My parents are moving this coming weekend and it’s brought up some grief thoughts (of course!). I have been thinking about how Boris will never know their new house. But, then I realized that he never knew their current one either. They have only been in it for two years. But, it feels like he has been here. It feels unreal that this is a space that he never visited. Even though I can picture him at the kitchen table or napping in the recliner, he was never here. It is sort of mind-blowing.
And, this makes me think of all the places and things that he will never know. My car. My tattoos. New Taylor Swift music. The Super Troopers sequel. His parents’ new home. All of the future places I will go, all of the new people I will meet, and all of the milestones…he is not going to see those either. And, there’s nothing that makes that feel okay or better. He should be here to experience new things. He should be here to see his parents age and his sister climb the career ladder. He should see me graduate with my Ph.D. He should be here helping to take care of my dad. It isn’t fair and it isn’t okay. I don’t think it will ever be okay.

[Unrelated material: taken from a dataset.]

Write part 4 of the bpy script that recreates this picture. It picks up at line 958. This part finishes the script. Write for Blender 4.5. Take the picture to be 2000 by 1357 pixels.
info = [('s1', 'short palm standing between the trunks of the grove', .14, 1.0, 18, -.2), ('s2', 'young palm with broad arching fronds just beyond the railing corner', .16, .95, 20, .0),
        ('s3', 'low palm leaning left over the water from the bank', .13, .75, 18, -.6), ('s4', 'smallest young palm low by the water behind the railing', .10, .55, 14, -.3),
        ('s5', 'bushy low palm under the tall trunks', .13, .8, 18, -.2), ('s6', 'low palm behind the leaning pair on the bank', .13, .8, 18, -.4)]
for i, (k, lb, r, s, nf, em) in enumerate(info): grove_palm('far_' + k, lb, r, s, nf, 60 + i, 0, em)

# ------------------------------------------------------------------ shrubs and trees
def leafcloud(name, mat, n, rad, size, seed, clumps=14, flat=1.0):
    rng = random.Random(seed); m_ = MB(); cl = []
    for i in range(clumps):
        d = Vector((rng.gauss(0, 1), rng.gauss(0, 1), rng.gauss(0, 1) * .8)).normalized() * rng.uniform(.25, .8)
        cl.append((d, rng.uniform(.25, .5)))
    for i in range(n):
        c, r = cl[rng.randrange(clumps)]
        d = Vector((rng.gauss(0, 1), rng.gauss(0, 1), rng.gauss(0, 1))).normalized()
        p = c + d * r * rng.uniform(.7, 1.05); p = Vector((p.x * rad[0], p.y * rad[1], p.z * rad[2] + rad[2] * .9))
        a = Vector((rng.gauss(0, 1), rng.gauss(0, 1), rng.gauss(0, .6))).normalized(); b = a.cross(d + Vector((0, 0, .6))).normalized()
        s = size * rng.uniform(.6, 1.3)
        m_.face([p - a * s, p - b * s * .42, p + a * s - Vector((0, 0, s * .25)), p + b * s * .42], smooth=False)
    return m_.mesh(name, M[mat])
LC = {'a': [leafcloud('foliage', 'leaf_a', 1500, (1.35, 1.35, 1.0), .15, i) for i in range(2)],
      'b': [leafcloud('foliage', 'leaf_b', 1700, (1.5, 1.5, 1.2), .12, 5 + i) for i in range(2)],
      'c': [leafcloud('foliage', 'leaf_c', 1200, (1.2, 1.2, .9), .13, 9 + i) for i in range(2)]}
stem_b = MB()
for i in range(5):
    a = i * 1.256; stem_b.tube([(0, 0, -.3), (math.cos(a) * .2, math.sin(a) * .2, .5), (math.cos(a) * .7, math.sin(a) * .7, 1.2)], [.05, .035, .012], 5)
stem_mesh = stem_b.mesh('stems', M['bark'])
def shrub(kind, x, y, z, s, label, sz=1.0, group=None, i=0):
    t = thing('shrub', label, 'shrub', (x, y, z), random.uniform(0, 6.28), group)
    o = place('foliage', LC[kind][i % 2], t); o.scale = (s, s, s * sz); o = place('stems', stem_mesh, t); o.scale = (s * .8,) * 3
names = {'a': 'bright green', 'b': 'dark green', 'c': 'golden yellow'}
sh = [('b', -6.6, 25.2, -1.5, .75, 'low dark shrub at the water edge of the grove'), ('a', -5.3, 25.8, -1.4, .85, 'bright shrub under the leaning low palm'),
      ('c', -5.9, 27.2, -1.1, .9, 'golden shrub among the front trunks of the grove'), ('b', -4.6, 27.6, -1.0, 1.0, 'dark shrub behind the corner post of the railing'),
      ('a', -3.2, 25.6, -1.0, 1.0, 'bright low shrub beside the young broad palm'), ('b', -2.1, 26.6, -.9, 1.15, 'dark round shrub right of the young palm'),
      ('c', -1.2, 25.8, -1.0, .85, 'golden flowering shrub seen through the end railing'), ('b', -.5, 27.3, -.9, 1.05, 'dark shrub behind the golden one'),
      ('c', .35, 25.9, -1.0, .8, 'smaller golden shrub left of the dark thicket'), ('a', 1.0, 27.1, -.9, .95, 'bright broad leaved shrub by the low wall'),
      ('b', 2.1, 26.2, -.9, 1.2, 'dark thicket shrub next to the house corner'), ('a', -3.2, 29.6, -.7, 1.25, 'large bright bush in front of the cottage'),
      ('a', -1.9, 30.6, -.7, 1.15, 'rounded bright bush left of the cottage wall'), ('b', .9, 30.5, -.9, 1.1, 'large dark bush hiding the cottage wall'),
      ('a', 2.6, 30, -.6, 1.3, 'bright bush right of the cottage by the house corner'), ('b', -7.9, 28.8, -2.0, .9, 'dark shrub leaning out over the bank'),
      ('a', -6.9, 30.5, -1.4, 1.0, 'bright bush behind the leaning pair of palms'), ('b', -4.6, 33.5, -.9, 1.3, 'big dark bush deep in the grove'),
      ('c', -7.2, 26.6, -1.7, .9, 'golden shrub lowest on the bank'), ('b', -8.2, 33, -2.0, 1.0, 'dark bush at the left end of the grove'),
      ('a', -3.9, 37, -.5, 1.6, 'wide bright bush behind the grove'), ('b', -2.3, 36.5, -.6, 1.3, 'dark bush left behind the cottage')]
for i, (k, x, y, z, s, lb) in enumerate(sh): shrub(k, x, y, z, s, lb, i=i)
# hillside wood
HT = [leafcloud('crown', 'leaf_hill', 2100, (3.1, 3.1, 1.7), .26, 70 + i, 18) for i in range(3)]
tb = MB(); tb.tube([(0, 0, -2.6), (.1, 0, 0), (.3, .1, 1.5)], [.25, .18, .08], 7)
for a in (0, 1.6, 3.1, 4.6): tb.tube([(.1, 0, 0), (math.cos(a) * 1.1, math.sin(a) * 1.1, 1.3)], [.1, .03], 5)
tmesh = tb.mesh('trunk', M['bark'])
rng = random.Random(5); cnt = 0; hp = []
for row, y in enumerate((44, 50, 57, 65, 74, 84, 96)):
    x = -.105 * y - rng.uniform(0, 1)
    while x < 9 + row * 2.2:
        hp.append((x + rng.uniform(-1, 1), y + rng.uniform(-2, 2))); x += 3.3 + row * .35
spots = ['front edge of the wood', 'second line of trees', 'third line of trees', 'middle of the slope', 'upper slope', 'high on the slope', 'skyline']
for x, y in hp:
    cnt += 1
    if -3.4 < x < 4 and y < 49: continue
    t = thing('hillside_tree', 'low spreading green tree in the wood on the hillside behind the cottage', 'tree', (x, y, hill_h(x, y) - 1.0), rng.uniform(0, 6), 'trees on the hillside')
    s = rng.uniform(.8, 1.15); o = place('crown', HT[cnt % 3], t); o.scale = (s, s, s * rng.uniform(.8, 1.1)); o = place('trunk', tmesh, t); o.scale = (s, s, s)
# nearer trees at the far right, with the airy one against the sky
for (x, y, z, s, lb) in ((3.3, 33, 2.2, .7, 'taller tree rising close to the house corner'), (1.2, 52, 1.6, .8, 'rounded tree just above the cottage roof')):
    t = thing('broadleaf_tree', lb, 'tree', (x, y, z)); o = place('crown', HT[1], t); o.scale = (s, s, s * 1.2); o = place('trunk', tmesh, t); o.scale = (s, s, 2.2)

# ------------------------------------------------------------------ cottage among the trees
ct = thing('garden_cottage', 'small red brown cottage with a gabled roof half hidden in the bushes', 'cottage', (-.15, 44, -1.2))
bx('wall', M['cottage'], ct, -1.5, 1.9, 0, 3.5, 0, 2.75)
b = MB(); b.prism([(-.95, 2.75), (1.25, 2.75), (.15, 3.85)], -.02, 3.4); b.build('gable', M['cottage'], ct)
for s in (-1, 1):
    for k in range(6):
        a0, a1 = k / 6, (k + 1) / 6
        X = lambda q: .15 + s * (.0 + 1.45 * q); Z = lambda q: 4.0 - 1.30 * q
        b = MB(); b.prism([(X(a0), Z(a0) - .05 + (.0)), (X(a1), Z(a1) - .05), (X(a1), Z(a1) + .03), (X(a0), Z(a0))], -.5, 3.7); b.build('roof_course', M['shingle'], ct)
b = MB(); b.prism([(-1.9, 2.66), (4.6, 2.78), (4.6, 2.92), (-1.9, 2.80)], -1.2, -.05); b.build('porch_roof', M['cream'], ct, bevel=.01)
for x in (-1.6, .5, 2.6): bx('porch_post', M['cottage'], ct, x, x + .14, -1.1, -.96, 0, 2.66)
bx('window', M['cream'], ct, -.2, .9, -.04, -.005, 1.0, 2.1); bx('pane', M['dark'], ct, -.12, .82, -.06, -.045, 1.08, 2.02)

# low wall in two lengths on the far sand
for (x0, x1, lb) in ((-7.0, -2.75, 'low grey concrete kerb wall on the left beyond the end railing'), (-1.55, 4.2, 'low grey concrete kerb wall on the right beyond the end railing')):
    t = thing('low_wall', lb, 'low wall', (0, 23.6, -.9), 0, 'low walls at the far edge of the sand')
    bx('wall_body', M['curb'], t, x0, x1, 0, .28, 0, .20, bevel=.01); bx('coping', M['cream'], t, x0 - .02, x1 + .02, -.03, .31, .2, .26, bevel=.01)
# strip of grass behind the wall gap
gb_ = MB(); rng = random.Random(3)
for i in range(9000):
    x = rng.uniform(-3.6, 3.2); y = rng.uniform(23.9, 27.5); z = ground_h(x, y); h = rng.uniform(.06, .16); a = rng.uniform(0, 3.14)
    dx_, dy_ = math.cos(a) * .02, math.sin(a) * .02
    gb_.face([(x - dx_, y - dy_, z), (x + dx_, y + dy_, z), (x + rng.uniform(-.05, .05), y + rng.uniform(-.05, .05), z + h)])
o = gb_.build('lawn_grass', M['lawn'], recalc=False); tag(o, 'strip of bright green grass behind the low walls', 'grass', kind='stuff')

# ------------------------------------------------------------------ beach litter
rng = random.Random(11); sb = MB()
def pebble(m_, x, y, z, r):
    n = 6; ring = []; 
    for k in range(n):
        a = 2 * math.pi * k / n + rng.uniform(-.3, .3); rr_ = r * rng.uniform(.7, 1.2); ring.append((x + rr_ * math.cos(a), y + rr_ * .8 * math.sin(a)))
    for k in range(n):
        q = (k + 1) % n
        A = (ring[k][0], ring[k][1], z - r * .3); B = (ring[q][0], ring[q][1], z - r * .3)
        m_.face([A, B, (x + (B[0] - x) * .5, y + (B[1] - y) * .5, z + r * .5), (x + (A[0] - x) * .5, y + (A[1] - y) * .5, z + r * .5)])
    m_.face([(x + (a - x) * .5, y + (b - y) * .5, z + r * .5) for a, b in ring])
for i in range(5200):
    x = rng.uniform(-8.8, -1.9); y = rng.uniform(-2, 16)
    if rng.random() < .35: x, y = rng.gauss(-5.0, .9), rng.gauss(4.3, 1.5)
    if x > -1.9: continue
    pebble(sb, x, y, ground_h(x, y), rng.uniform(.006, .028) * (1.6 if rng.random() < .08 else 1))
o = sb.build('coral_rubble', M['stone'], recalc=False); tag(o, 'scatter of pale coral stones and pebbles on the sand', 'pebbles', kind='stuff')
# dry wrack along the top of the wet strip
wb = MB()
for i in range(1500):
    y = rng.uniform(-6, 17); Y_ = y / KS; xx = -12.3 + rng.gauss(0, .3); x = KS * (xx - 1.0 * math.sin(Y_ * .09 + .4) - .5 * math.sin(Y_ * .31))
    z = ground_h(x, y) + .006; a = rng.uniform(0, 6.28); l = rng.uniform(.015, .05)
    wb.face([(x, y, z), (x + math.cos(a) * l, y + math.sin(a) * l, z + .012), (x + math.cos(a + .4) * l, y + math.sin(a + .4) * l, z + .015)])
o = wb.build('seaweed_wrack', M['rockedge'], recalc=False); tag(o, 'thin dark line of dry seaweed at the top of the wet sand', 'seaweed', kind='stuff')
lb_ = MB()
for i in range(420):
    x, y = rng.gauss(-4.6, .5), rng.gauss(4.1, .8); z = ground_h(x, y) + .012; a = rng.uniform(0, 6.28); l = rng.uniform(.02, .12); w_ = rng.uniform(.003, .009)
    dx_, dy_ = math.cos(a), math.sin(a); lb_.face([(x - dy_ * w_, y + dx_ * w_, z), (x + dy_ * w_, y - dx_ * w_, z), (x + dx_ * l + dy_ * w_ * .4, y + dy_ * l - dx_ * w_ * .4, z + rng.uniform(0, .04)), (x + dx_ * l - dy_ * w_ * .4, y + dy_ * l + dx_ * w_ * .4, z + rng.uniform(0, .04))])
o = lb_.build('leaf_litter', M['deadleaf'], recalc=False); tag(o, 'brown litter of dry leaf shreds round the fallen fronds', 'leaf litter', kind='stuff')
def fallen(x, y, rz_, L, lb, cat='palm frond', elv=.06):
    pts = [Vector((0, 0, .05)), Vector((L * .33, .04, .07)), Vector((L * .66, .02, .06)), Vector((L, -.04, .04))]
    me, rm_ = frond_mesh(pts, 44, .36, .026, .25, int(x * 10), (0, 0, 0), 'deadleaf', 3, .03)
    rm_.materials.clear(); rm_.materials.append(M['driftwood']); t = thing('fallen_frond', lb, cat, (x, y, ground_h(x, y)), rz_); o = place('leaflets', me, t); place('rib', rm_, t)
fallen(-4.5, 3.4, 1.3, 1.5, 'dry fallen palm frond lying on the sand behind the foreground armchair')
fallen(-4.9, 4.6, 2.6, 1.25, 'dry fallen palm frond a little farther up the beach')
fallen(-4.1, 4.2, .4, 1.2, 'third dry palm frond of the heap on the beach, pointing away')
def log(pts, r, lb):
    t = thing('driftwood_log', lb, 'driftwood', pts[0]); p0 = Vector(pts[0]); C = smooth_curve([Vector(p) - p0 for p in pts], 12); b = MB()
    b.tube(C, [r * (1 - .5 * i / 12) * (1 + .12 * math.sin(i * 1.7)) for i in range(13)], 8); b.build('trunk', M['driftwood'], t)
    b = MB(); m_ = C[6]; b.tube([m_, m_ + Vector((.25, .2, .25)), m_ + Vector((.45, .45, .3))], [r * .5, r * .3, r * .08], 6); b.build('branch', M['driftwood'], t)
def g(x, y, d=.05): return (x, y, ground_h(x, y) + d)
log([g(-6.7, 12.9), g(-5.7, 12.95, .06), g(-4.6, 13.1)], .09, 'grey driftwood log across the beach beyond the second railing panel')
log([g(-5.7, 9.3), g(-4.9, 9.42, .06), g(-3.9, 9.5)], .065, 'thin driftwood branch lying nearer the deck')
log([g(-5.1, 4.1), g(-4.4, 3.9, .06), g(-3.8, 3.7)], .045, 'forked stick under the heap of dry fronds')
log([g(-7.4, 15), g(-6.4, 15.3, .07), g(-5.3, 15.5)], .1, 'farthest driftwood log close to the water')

The spiritual part of me knows that he is here, just not in the same way. But, boy, it is still so hard to do new things without him. It is so hard to not have him to talk to. I want to know what he would say or think. I want to know what things would be like with him here. I want his parents to be able to see him finish his Master’s degree and begin a new career. I want his parents to see us get married and buy a home. But they won’t get to do that. That is not okay.
I don’t have much else to say other than, he should be here. He should be here. That’s it. Period.